Lesetest ist nur punktueller Erfolg: "Falsche Auslese"
Pädagogikprofessorin Renate Valtin sieht nach den Erfolgen der zweiten Iglu-Studie trotzdem noch erheblichen Handlungsbedarf. Die hierarchisch gegliederte Schulstruktur findet sie fatal.
taz: Frau Valtin, Iglu hat zum zweiten Mal Zehnjährige aufs Lesen getestet. Was ist das bedeutsamste Ergebnis?
Renate Valtin: Dass die Kinder eine noch größere Motivation und Lesefreude bekunden und die Verbesserungen vor allem auf das Konto der Jungen gehen, die wir ja schon als das "benachteiligte" Geschlecht betrachteten.
Bei der letzten Iglu-Studie 2001 war herausgekommen, dass Lehrer ihre Empfehlungen für den Übertritt in die Sekundarschulen nach sozialer Herkunft fällen. Ist das immer noch so?

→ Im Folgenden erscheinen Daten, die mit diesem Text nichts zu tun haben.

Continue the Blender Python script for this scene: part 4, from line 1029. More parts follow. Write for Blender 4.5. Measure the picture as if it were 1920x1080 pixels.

Die Lage hat sich sogar noch verschlechtert: Um eine Gymnasialempfehlung zu erhalten, müssen Kinder von Arbeitern noch bessere Leseleistungen erbringen als bei Iglu 2001. Kinder der Oberschicht können sich jedoch noch schlechtere Leseleistungen erlauben als vor fünf Jahren.
Was sagt die neue Studie über das Schulsystem aus?
Sie belegt erneut seine Ungerechtigkeit. In unserem weltweit einmaligen Schulsystem entscheiden sich die Bildungs- und Lebenschancen mit Eintritt in das Gymnasium. Kinder aus bildungsfernen Milieus sind dabei dreifach benachteiligt: Sie haben ungünstige Lernvoraussetzungen, sie werden - auch bei vergleichbarer Leseleistung und kognitiver Fähigkeit - seltener ans Gymnasium empfohlen, und ihre Eltern begehren seltener gegen die Empfehlung der Schule auf, als dies Akademikereltern tun.
Wie hat sich die Schule seit Iglu und Pisa entwickelt?
In den Grundschule gibt es punktuelle Verbesserungen: Die Klassengröße hat sich etwas vermindert, die Anzahl der Bibliotheken und Computer in der Schule hat sich erhöht. Nach wie vor fehlen aber Fördermöglichkeiten und Fachpersonal für Kinder mit Schwierigkeiten, ebenso Ganztagsschulen in ausreichender Zahl.
Wie kommt es, dass die Zehnjährigen im internationalen Vergleich gute Kompetenzwerte haben - die 15-Jährigen aber nur mäßige?
Meiner Meinung nach liegt das an einer fatalen Kombination: Wir haben eine hierarchisch gegliederte Schulstruktur mit früher und ungerechter Aufteilung und mangelhafter Durchlässigkeit nach oben. Und wir haben eine auf Auslese gerichtete Lehrermentalität, mit geringer Unterstützung von Lernschwachen und häufiger Nutzung der Möglichkeit zum Abschieben "ungeeigneter" Jugendlicher durch Sitzenbleiben und Abschulen.
Was passiert aus Ihrer Sicht in der Sekundarstufe?
Fragen Sie lieber, was nicht passiert. Aufgrund der "falschen Auslese" erhalten Jugendliche nicht die gezielte Unterstützung, die sie brauchen. Lesen wird dort nicht als fächerübergreifende Kompetenz geübt.